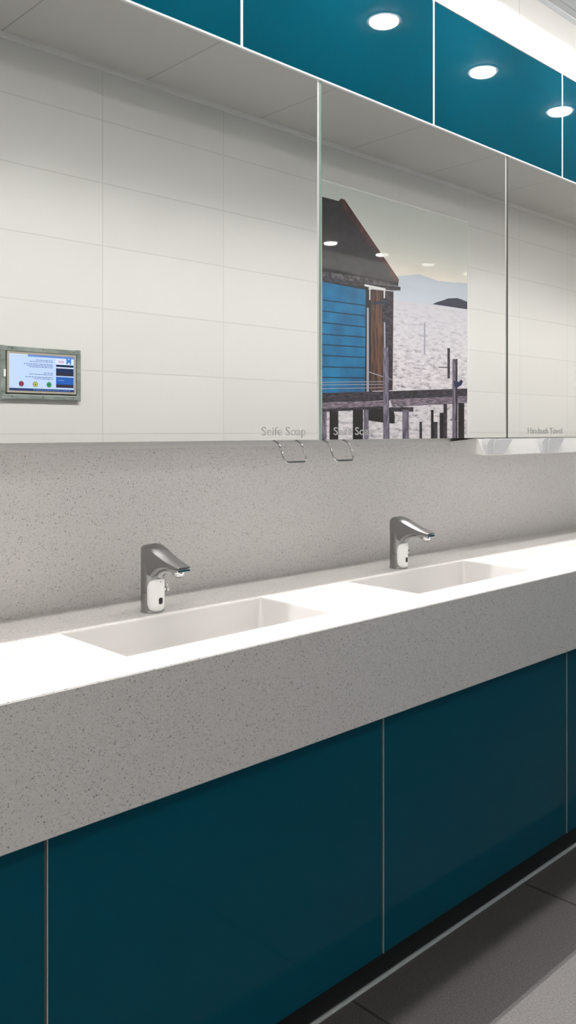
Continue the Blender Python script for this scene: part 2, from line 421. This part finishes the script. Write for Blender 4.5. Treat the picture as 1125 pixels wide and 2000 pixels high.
mirror_text(mir[2], 'Seife Soap', 652, 728, 849.5, 15.5)
mirror_text(mir[3], 'Handtuch Towel', 1031, 1098, 847, 12, 'letter_faint')

# ------------------------------------------------------------------ wire soap hooks
def hook(xa, xb, lab):
    """xa, xb: wall positions of the two wires"""
    h = thing('soap_holder', lab, 'soap holder', ((xa+xb)/2, -.10, ZMB), 'wire soap holders under the mirrors')
    x0, x1 = xa-h.location.x, xb-h.location.x
    prof = [(.02, .010), (.006, .002), (-.010, -.004), (-.022, -.009), (-.030, -.018), (-.036, -.032), (-.042, -.046)]
    pts = [(x0, y, z) for y, z in prof]
    r = .014
    arc = [(x0 + r*(1-math.cos(t)), -.042-.006*math.sin(t), -.046 - r*math.sin(t)*.95) for t in [math.radians(q) for q in (15, 35, 55, 75, 90)]]
    arc2 = [(x1 - (p[0]-x0), p[1], p[2]) for p in reversed(arc)]
    pts = pts + arc + arc2 + [(x1, y, z) for y, z in reversed(prof)]
    bm = NB(); tube(bm, pts, .0029, 10); obj('wire_loop', bm, M['chrome'], h, smooth=True)
    for x in (x0, x1):
        bm = NB(); lathe(bm, [(.0045, -.004), (.0045, .004)], (x, -.004, .003), 'Y', 14); obj('wire_ferrule', bm, M['black'], h, smooth=True)
A1, B1 = at(537, 862, 1.69).x, at(581, 862, 1.69).x
hook(A1, B1, 'bent wire soap holder hanging under the left mirror lettering')
A2, B2 = at(634, 862, 1.69).x, at(673, 862, 1.69).x
hook(A2, B2, 'bent wire soap holder hanging just right of the mirror seam')

# ------------------------------------------------------------------ towel dispenser housing
dx = xs_end
disp = thing('towel_dispenser', 'long white towel dispenser housing under the right-hand mirror', 'towel dispenser', (dx, 0, 1.23))
DX1 = dx + 2.1; zb, zt = 1.2335, ZMB-.0015
bm = NB()   # wedge: bottom falls from the wall to the front lip, front face leans out
pr = [(-.0125, zt-.012), (-.118, zt), (-.128, zt), (-.158, zb+.003), (-.158, zb), (-.150, zb), (-.0125, zt-.030)]
for x0_, x1_ in ((dx, DX1),):
    A = [bm.verts.new((x0_, y, z)) for y, z in pr]; B_ = [bm.verts.new((x1_, y, z)) for y, z in pr]
    n = len(pr)
    for i in range(n): bm.faces.new((A[i], A[(i+1)%n], B_[(i+1)%n], B_[i]))
    bm.faces.new(A[::-1]); bm.faces.new(B_)
L_(obj('housing', bm, M['white_metal'], disp, bevel=.0012))
x = at(943, 880, 1.655).x
for k in range(3):
    xa = x + k*.365; h0, h1 = zb+.004, zt-.001
    def slab(u0, u1, u1b, rnd, yf, name, m):
        bm = NB(); pts = [(u0, h0), (u1b, h0), (u1, h1)] + [(u0+rnd-rnd*math.sin(math.radians(q)), h1-.030+.030*math.cos(math.radians(q))) for q in range(0, 91, 10)]
        def yfront(z): return yf + .003*(z-h0)/(h1-h0)
        A = [bm.verts.new((xa+u, yfront(z), z)) for u, z in pts]; B_ = [bm.verts.new((xa+u, -.127, z)) for u, z in pts]
        n = len(pts)
        for i in range(n): bm.faces.new((A[i], A[(i+1)%n], B_[(i+1)%n], B_[i]))
        bm.faces.new(A); bm.faces.new(B_[::-1])
        return obj(name, bm, m, None, smooth=30, bevel=.0015)
    m_ = slab(0, .165, .100, .034, -.163, 'towel_outlet', M['outlet']); m_.parent = disp; m_.location = -disp.location
    r_ = slab(.036, .163, .099, .030, -.167, 'outlet_lip', M['outlet']); r_.parent = m_
# ------------------------------------------------------------------ downlights in the lowered strip
LX0 = at(750, 40, 2.0196).x; LP = (at(943, 140, 2.0196).x - LX0)
LYL = -.13 - .3496
def make_down(x, lab):
    d = thing('downlight', lab, 'ceiling light', (x, LYL, ZL), 'round downlights in the lowered ceiling')
    bm = NB(); n = 40
    prof = [(.052, 0.0), (.053, -.003), (.066, -.003), (.067, 0.0)]
    rings = [[bm.verts.new((r*math.cos(2*math.pi*i/n), r*math.sin(2*math.pi*i/n), z)) for i in range(n)] for r, z in prof]
    for A, B_ in zip(rings, rings[1:]):
        for i in range(n): bm.faces.new((A[i], A[(i+1)%n], B_[(i+1)%n], B_[i]))
    obj('trim_ring', bm, M['white_metal'], d, smooth=True)
    bm = NB(); lathe(bm, [(.0525, .001), (.0525, -.010), (.050, -.0125)], n=40)
    obj('diffuser', bm, M['lamp'], d)
    return d
M['lamp'] = mat('lamp_diffuser', (.9, .9, .9), .5, emis=(1, .97, .93), estr=DOWN_S)
M['lamp_soft'] = mat('soft_diffuser', (.9, .9, .9), .5, emis=(1, .97, .93), estr=2)
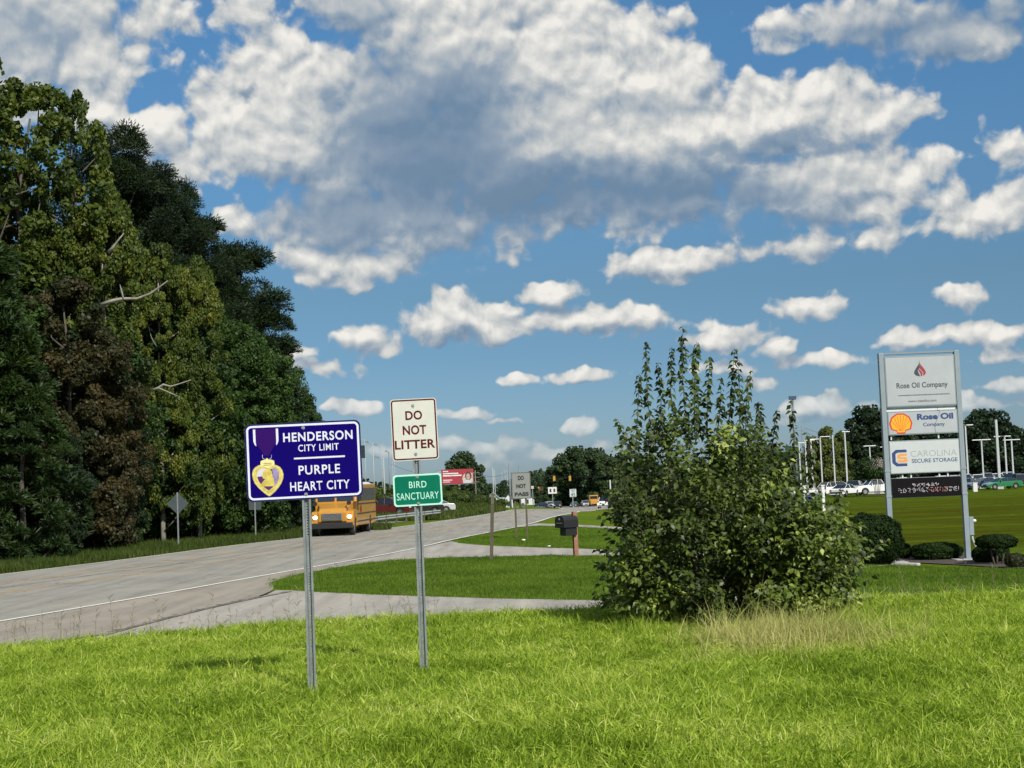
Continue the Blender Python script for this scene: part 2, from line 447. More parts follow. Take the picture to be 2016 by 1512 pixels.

** Given exercise **
Transcribe the material exactly, keeping every word and none of the pictures.

** Output for this task **
Continue the Blender Python script for this scene: part 2, from line 421. This part finishes the script. Write for Blender 4.5. Treat the picture as 1125 pixels wide and 2000 pixels high.
mirror_text(mir[2], 'Seife Soap', 652, 728, 849.5, 15.5)
mirror_text(mir[3], 'Handtuch Towel', 1031, 1098, 847, 12, 'letter_faint')

# ------------------------------------------------------------------ wire soap hooks
def hook(xa, xb, lab):
    """xa, xb: wall positions of the two wires"""
    h = thing('soap_holder', lab, 'soap holder', ((xa+xb)/2, -.10, ZMB), 'wire soap holders under the mirrors')
    x0, x1 = xa-h.location.x, xb-h.location.x
    prof = [(.02, .010), (.006, .002), (-.010, -.004), (-.022, -.009), (-.030, -.018), (-.036, -.032), (-.042, -.046)]
    pts = [(x0, y, z) for y, z in prof]
    r = .014
    arc = [(x0 + r*(1-math.cos(t)), -.042-.006*math.sin(t), -.046 - r*math.sin(t)*.95) for t in [math.radians(q) for q in (15, 35, 55, 75, 90)]]
    arc2 = [(x1 - (p[0]-x0), p[1], p[2]) for p in reversed(arc)]
    pts = pts + arc + arc2 + [(x1, y, z) for y, z in reversed(prof)]
    bm = NB(); tube(bm, pts, .0029, 10); obj('wire_loop', bm, M['chrome'], h, smooth=True)
    for x in (x0, x1):
        bm = NB(); lathe(bm, [(.0045, -.004), (.0045, .004)], (x, -.004, .003), 'Y', 14); obj('wire_ferrule', bm, M['black'], h, smooth=True)
A1, B1 = at(537, 862, 1.69).x, at(581, 862, 1.69).x
hook(A1, B1, 'bent wire soap holder hanging under the left mirror lettering')
A2, B2 = at(634, 862, 1.69).x, at(673, 862, 1.69).x
hook(A2, B2, 'bent wire soap holder hanging just right of the mirror seam')

# ------------------------------------------------------------------ towel dispenser housing
dx = xs_end
disp = thing('towel_dispenser', 'long white towel dispenser housing under the right-hand mirror', 'towel dispenser', (dx, 0, 1.23))
DX1 = dx + 2.1; zb, zt = 1.2335, ZMB-.0015
bm = NB()   # wedge: bottom falls from the wall to the front lip, front face leans out
pr = [(-.0125, zt-.012), (-.118, zt), (-.128, zt), (-.158, zb+.003), (-.158, zb), (-.150, zb), (-.0125, zt-.030)]
for x0_, x1_ in ((dx, DX1),):
    A = [bm.verts.new((x0_, y, z)) for y, z in pr]; B_ = [bm.verts.new((x1_, y, z)) for y, z in pr]
    n = len(pr)
    for i in range(n): bm.faces.new((A[i], A[(i+1)%n], B_[(i+1)%n], B_[i]))
    bm.faces.new(A[::-1]); bm.faces.new(B_)
L_(obj('housing', bm, M['white_metal'], disp, bevel=.0012))
x = at(943, 880, 1.655).x
for k in range(3):
    xa = x + k*.365; h0, h1 = zb+.004, zt-.001
    def slab(u0, u1, u1b, rnd, yf, name, m):
        bm = NB(); pts = [(u0, h0), (u1b, h0), (u1, h1)] + [(u0+rnd-rnd*math.sin(math.radians(q)), h1-.030+.030*math.cos(math.radians(q))) for q in range(0, 91, 10)]
        def yfront(z): return yf + .003*(z-h0)/(h1-h0)
        A = [bm.verts.new((xa+u, yfront(z), z)) for u, z in pts]; B_ = [bm.verts.new((xa+u, -.127, z)) for u, z in pts]
        n = len(pts)
        for i in range(n): bm.faces.new((A[i], A[(i+1)%n], B_[(i+1)%n], B_[i]))
        bm.faces.new(A); bm.faces.new(B_[::-1])
        return obj(name, bm, m, None, smooth=30, bevel=.0015)
    m_ = slab(0, .165, .100, .034, -.163, 'towel_outlet', M['outlet']); m_.parent = disp; m_.location = -disp.location
    r_ = slab(.036, .163, .099, .030, -.167, 'outlet_lip', M['outlet']); r_.parent = m_
# ------------------------------------------------------------------ downlights in the lowered strip
LX0 = at(750, 40, 2.0196).x; LP = (at(943, 140, 2.0196).x - LX0)
LYL = -.13 - .3496
def make_down(x, lab):
    d = thing('downlight', lab, 'ceiling light', (x, LYL, ZL), 'round downlights in the lowered ceiling')
    bm = NB(); n = 40
    prof = [(.052, 0.0), (.053, -.003), (.066, -.003), (.067, 0.0)]
    rings = [[bm.verts.new((r*math.cos(2*math.pi*i/n), r*math.sin(2*math.pi*i/n), z)) for i in range(n)] for r, z in prof]
    for A, B_ in zip(rings, rings[1:]):
        for i in range(n): bm.faces.new((A[i], A[(i+1)%n], B_[(i+1)%n], B_[i]))
    obj('trim_ring', bm, M['white_metal'], d, smooth=True)
    bm = NB(); lathe(bm, [(.0525, .001), (.0525, -.010), (.050, -.0125)], n=40)
    obj('diffuser', bm, M['lamp'], d)
    return d
M['lamp'] = mat('lamp_diffuser', (.9, .9, .9), .5, emis=(1, .97, .93), estr=DOWN_S)
M['lamp_soft'] = mat('soft_diffuser', (.9, .9, .9), .5, emis=(1, .97, .93), estr=2)
Continue the Blender Python script for this scene: part 2, from line 447. More parts follow. Take the picture to be 2016 by 1512 pixels.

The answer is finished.